Les libéraux sont en outre de plus en plus nombreux à répéter, comme leur chef, que le Parlement peine à fonctionner en raison de l’obstruction de l’opposition. Un reproche qui sert généralement à justifier la dissolution du Parlement et la tenue d’une élection dans l’espoir, pour le gouvernement sortant, de décrocher une majorité.
Et c’est précisément ce qu’ont répliqué les partis d’opposition.
Au gouvernement de collaborer
Tour à tour, conservateurs, bloquistes et néodémocrates ont argué que la faute revenait plutôt aux libéraux.
« Si le premier ministre souhaite aller en élections, ce n’est pas parce que la Chambre des communes ne fonctionne pas, mais bien pour obtenir plus de pouvoir, et surtout pas pour aider les gens », a rétorqué le chef du Nouveau Parti démocratique, Jagmeet Singh.
Le bloquiste Alain Therrien a pour sa part argué que la seule priorité de son parti était « de soutenir ce qui est bon pour le Québec ». « M. Trudeau connaît nos préoccupations ; s’il est motivé à faire passer ses projets de loi, nous offrons notre collaboration avec la condition bien importante que ce qui est présenté soit dans le meilleur intérêt des Québécois. »

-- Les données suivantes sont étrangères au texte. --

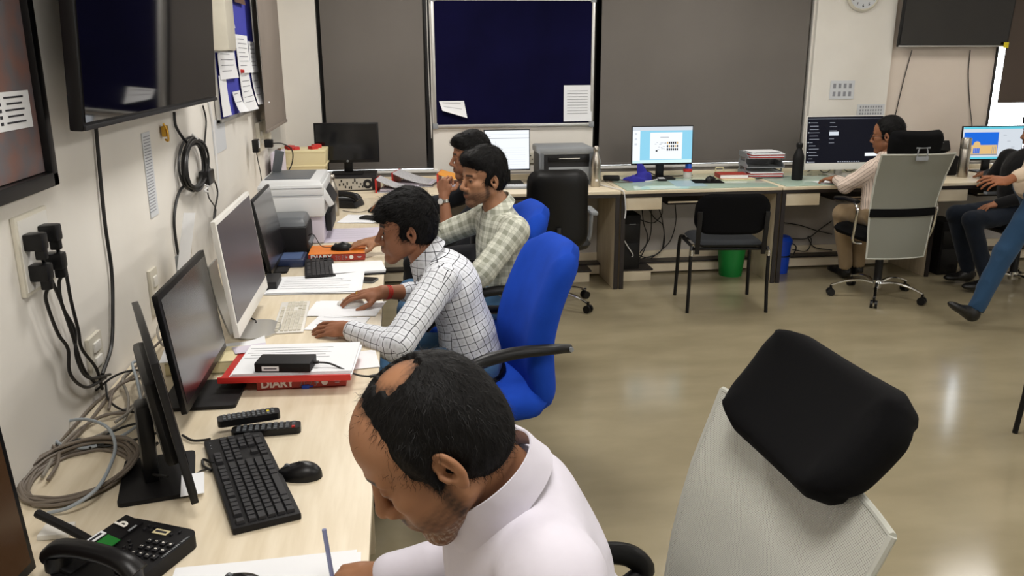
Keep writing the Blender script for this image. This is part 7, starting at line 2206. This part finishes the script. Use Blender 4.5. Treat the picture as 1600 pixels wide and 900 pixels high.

Le conservateur Gérard Deltell a quant à lui accusé les libéraux d’avoir eux-mêmes retardé l’étude de leurs projets de loi en prorogeant le Parlement au mois d’août dernier. « Les libéraux n’ont aucune crédibilité lorsqu’ils accusent les autres de retarder leur programme législatif », a-t-il raillé. Dans les faits, cette prorogation n’a cependant éliminé qu’une dizaine de jours de travaux parlementaires.
Mais outre le projet de loi C-30 de mise en œuvre du dernier budget, les C-6, C-12 et C-10 sur la radiodiffusion ont en effet par moments été mis à l’écart de l’agenda parlementaire — fixé par le gouvernement — pendant quelques mois. Le C-10 a néanmoins été adopté aux Communes lundi soir, malgré l’opposition des conservateurs. Et le C-6, mardi après-midi. Seuls des conservateurs (62 des 119 députés) et un indépendant (anciennement conservateur) s’y sont opposés.
Il semble toutefois peu probable que le Sénat parvienne à en terminer l’étude d’ici vendredi, soit la date prévue de l’ajournement des travaux à la Chambre haute.
Le gouvernement espère encore en revanche faire adopter son projet de loi budgétaire aux Communes d’ici mercredi soir et au Sénat par la suite.
Tout projet de loi encore à l’étude meurt au feuilleton à la dissolution du Parlement lors d’un déclenchement de campagne électorale. Si les libéraux sont réélus, ils pourraient ramener ceux qu’ils souhaitent à l’étape de l’étude parlementaire à laquelle ils avaient terminé la session.